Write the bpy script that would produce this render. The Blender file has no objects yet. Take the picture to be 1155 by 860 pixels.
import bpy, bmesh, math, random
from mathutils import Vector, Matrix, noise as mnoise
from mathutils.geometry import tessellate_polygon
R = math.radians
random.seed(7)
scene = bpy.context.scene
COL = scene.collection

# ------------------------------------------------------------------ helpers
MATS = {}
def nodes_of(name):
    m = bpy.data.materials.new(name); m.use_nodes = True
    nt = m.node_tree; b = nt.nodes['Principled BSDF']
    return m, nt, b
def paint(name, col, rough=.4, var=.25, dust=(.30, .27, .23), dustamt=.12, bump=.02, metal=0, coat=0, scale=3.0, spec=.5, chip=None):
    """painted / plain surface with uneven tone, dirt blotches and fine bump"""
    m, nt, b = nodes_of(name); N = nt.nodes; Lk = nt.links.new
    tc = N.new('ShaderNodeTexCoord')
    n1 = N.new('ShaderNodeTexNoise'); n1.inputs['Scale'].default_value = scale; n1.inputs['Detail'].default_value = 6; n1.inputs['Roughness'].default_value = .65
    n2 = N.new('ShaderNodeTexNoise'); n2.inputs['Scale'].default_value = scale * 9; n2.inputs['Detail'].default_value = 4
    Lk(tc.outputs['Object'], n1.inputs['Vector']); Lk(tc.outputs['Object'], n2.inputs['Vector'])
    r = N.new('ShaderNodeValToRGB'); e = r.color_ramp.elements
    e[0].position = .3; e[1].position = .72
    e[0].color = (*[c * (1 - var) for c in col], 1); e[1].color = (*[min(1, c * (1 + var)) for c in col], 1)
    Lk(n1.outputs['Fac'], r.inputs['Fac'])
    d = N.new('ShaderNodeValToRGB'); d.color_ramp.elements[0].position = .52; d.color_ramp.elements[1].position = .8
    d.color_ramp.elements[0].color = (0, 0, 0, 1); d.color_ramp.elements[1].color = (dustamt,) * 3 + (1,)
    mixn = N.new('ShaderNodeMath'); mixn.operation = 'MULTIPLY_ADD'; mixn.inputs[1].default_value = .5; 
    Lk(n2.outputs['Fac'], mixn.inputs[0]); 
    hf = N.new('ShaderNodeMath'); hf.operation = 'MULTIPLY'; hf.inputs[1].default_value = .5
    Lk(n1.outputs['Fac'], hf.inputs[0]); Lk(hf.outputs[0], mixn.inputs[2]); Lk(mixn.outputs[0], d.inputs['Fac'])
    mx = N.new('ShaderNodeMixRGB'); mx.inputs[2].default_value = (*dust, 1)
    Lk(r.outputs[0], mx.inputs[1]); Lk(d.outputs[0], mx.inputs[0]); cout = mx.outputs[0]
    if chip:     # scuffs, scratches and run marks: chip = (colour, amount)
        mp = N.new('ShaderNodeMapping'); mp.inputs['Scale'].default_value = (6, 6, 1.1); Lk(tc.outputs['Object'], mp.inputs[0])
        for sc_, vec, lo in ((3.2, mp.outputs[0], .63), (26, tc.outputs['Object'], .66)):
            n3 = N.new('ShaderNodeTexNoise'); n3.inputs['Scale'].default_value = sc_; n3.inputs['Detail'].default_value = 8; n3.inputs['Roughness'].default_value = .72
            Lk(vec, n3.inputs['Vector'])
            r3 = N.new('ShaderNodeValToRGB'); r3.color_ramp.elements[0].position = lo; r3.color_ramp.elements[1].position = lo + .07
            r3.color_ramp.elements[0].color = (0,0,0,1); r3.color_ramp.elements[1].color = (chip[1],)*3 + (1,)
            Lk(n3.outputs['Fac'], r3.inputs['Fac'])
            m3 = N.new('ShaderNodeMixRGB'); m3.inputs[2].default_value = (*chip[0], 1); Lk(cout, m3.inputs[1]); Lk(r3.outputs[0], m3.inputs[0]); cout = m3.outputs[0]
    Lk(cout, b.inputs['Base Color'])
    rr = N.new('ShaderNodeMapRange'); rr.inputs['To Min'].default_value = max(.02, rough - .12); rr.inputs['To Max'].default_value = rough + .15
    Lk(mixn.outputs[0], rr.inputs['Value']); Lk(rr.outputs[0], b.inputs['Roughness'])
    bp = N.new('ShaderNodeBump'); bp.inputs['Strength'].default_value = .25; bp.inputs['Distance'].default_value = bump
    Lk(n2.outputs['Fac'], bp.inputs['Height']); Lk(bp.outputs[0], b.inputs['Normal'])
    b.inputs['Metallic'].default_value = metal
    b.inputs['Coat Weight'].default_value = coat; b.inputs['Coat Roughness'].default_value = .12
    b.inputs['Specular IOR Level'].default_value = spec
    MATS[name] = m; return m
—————
§ Written request
Starting at the first line of the listing, retype every line up to and including the one with "COL = scene.collection".

§ Completed task
Write the bpy script that would produce this render. The Blender file has no objects yet. Take the picture to be 1155 by 860 pixels.
import bpy, bmesh, math, random
from mathutils import Vector, Matrix, noise as mnoise
from mathutils.geometry import tessellate_polygon
R = math.radians
random.seed(7)
scene = bpy.context.scene
COL = scene.collection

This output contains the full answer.